Here’s an awesome question, and I’ll put a gentle notice here that it’s a discussion of consent, including the absence of consent:


Please define enthusiastic consent.


Enthusiastic consent is the gold standard consent. It’s not just an active “Yes” – which is bare minimum consent- it’s a “HOLY MOSES YES NOW PLEASE DO IT OH MY GOD THAT YEEEEEEEES!”

From the point of view of the dual control model,  enthusiastic consent happens when sexually relevant things are activating your brain’s sexual “accelerator,” and nothing, no potential threats at all, are hitting your brain’s sexual “brakes.” The “ons” are turned on and the “offs” are nowhere in sight.

excited friendsWhich is what makes enthusiastic consent so difficult.

The “potential threats” that hit the brake are not just the straightforward things like “Am I at risk for STI transmission, unwanted pregnancy, relationship consequences, or social reputation costs?”  The brakes can also be hit by things that are embedded deep in our culture.
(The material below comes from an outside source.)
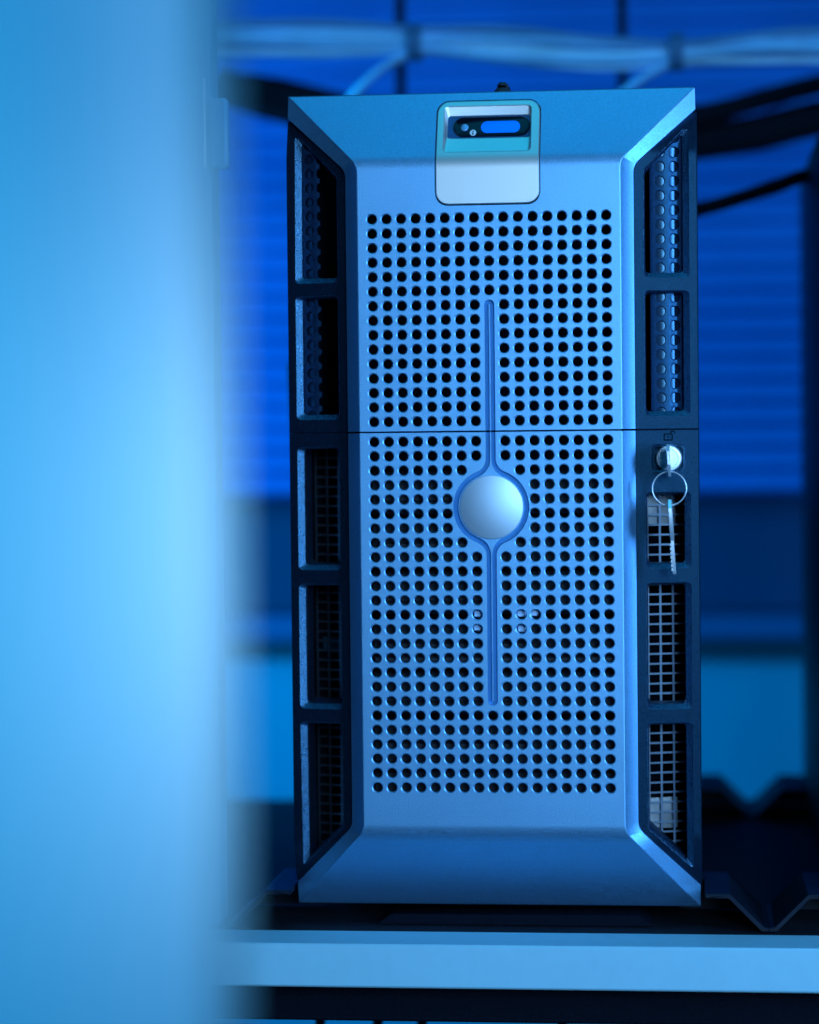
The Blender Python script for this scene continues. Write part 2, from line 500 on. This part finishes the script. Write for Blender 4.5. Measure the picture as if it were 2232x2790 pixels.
# ---------------- display cover
plate = [(x, z) for x, z in rounded([(-27.3, 115.8), (26.9, 115.8), (26.9, 171.5), (-27.3, 171.5)], 6.2, 7)]
rec = rounded([(-24.2, 143.0), (22.9, 143.0), (22.9, 169.3), (-24.2, 169.3)], 2.4, 5)
dpl = lambda x, z: dfront(x, z) - 0.55
lines = [[(-27.4, 134 + k), (27.0, 134 + k)] for k in range(0, 9)]
mb = sheet([plate, rec], lines, lambda x, z: inside(plate, x, z) and not inside(rec, x, z), dpl, 0.5, 2.6,
           skip=lambda x, z: -24.6 < x < 23.3 and 142.6 < z < 169.7)
flo = rounded([(-22.6, 151.0), (22.4, 151.0), (22.4, 164.2), (-22.6, 164.2)], 1.6, 5)
rim = inset(rec, 0.45)
KS = 0.52
YF = dpl(0, 157.5) + 3.2
def yfl(z): return YF + KS * (z - 157.5)
mb.loft([[(x, dpl(x, z), z) for x, z in rec], [(x, dpl(x, z) + 0.4, z) for x, z in rim], [(x, yfl(z) - 0.4, z) for x, z in flo], [(x, yfl(z), z) for x, z in inset(flo, 0.4)]])
dc = mb.build("display_cover", PALE, server, sharp=12, fix=False); dc["label"] = "pale square cover with a slanted recess holding the display"
def tilt(mb):
    mb.v = [(x, y + KS * (z - 157.5), z) for x, y, z in mb.v]; return mb
mb = MB(); mb.box(-25, 24.6, YF + 0.1, YF + 1.0, 149, 166); tilt(mb).build("display_housing", DISPLAY, dc)
def pill(cx, cz, hl, r, n=14):
    return [(cx + hl + r * math.cos(a), cz + r * math.sin(a)) for a in [-PI / 2 + PI * k / n for k in range(n + 1)]] + \
           [(cx - hl + r * math.cos(a), cz + r * math.sin(a)) for a in [PI / 2 + PI * k / n for k in range(n + 1)]]
mb = MB(); mb.prism_y(pill(1.4, 157.6, 15.0, 5.6), YF - 0.7, YF + 0.2, 0.45); tilt(mb).build("display_window", GLOSS, dc)
mb = MB(); mb.prism_y(pill(6.2, 157.3, 7.2, 3.35), YF - 0.95, YF - 0.5, 0.2); tilt(mb).build("display_screen", LCD, dc)["label"] = "lit blue display"
mb = MB(); prof = [(2.1, 0.2), (2.1, -0.6)] + [(2.1 * math.cos(a), -0.6 - 1.3 * math.sin(a)) for a in (0.3, 0.6, 0.9, 1.2, 1.5)]
mb.loft([[(-13.0 + r * math.cos(2 * PI * k / 24), YF - 0.6 + y, 157.3 + r * math.sin(2 * PI * k / 24)) for k in range(24)] for r, y in prof], cap1=True)
tilt(mb).build("button", LENS, dc)
mb = MB(); mb.prism_y(circle(-8.5, 154.3, 1.75, 24), YF - 0.95, YF - 0.6, 0.1); ic = tilt(mb).build("icon_disc", PRINT, dc)
# italic letter i on the disc
mb = MB()
mb.prism_y([(-8.85, 153.2), (-8.3, 153.2), (-8.2, 154.45), (-8.75, 154.45)], YF - 1.05, YF - 0.9)
mb.prism_y([(-9.05, 153.2), (-8.05, 153.2), (-8.05, 153.42), (-9.05, 153.42)], YF - 1.06, YF - 0.9)
mb.prism_y(circle(-8.35, 155.05, 0.33, 10), YF - 1.05, YF - 0.9)
tilt(mb).build("letter_i", GLOSS, dc)

# ---------------- black side frames with windows
def ys(x, z=0.0): return 8.0 + (abs(x) - 77) * 0.25 + 0.35 * ramp(z - 140, 6) + 0.35 * ramp(-224 - z, 6)
WIN = {"a": [(106.2, 75.3), (82, 75.3), (82, 132.6), (103.4, 154.8), (106.2, 154.8)],
       "b": [(106.2, 1.6), (82, 1.6), (82, 68.6), (106.2, 68.6)],
       "c": [(106.2, -79.8), (82, -79.8), (82, -13.0), (106.2, -13.0)],
       "cs": [(106.2, -79.8), (82, -79.8), (82, -38.8), (106.2, -38.8)],
       "lock": [(103.2, -28.0), (85.2, -28.0), (85.2, -13.2), (103.2, -13.2)],
       "d": [(106.2, -155.3), (82, -155.3), (82, -87.2), (106.2, -87.2)],
       "e": [(106.2, -241), (104.6, -241), (82, -219.2), (82, -162.4), (106.2, -162.4)]}
def win_inner(k):
    P = WIN[k]; xo = max(p[0] for p in P); xi = min(p[0] for p in P); zb = min(p[1] for p in P); zt = max(p[1] for p in P)
    if k == "a": return [(102.8, zb + 2.7), (82.6, zb + 2.7), (82.6, 131.6), (101.6, 151.2), (102.8, 151.2)]
    if k == "e": return [(102.8, -237.0), (102.4, -237.0), (82.6, -217.4), (82.6, zt - 1.2), (102.8, zt - 1.2)]
    if k == "lock": return [(102.0, zb + 1.0), (86.2, zb + 1.0), (86.2, zt - 1.6), (102.0, zt - 1.6)]
    return [(102.8, zb + 2.7), (82.6, zb + 2.7), (82.6, zt - 1.2), (102.8, zt - 1.2)]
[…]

The brakes can be hit by sexual shame and disgust, by body self-criticism, by guilt about the very act of receiving pleasure.

These are things that many of us carry around inside our bodies every day, so that even under the most sex positive conditions, there is still a part of us that is holding back, unable to abandon itself to the full-throated YES of enthusiastic consent.

And that’s why enthusiastic consent is the gold standard, not the minimum standard. We all have that cultural shit. It doesn’t go away, just because you love your partner, love sex, want sex in general, and want this particular sex. If enthusiastic consent were the minimum standard, a lot of us would never even get started

(This is the thing about the dual control model: the accelerator can be pushed all the way to the floor, but if the brake is on… you’ll just spin in circles.)

An excellent alternative is what I’ve started calling “open” consent, based on a suggestion by a student. If you have responsive desire, rather than spontaneous desire – that is, if your desire for sex emerges only in a highly erotic context – then you’re going to experience “opennness” more often than “enthusiastic consent.

Open consent, in terms of the dual control model, happens when the brakes are on no more than usual – that is, there’s nothing about the present circumstances that are hitting the brakes more than usual, and you anticipate that if you say yes, good things will happen that will activate the accelerator.

A simple analogy might help us to understand the qualitative difference between “enthusiastic” and “open”:

Imagine if you and a friend are ordering a pizza. You’re choosing toppings together. And your friend says, “How about this…” and proceeds to describe a pizza that you would definitely be interested in eating if it were delivered to your door in a hot cardboard box.

“Sure, that sounds good!” you say.

Consent. Opennness. 100% yes.

But what if your friend describes exactly the pizza you are most in the mood for right now, an amazing pizza, better than anything you had even imagined. so delicious sounding that you can’t stop imagining that moment when the delivery person knocks on the door and hands it over.

“OH MY GOD YES!” you say.

Enthusiastic consent.

Both kinds of consent can result in some highly satisfying pizza-eating. Highly satisfying. Both kinds of consent can result in some disappointing pizza, too – it depends on the pizza, if you see what I mean.

In short: Enthusiastic consent is when your accelerator is already being activated AND your brakes are disengaged. Open consent is when you expect your accelerator will be activated if you say yes, and your brakes are no more engaged than they usually are.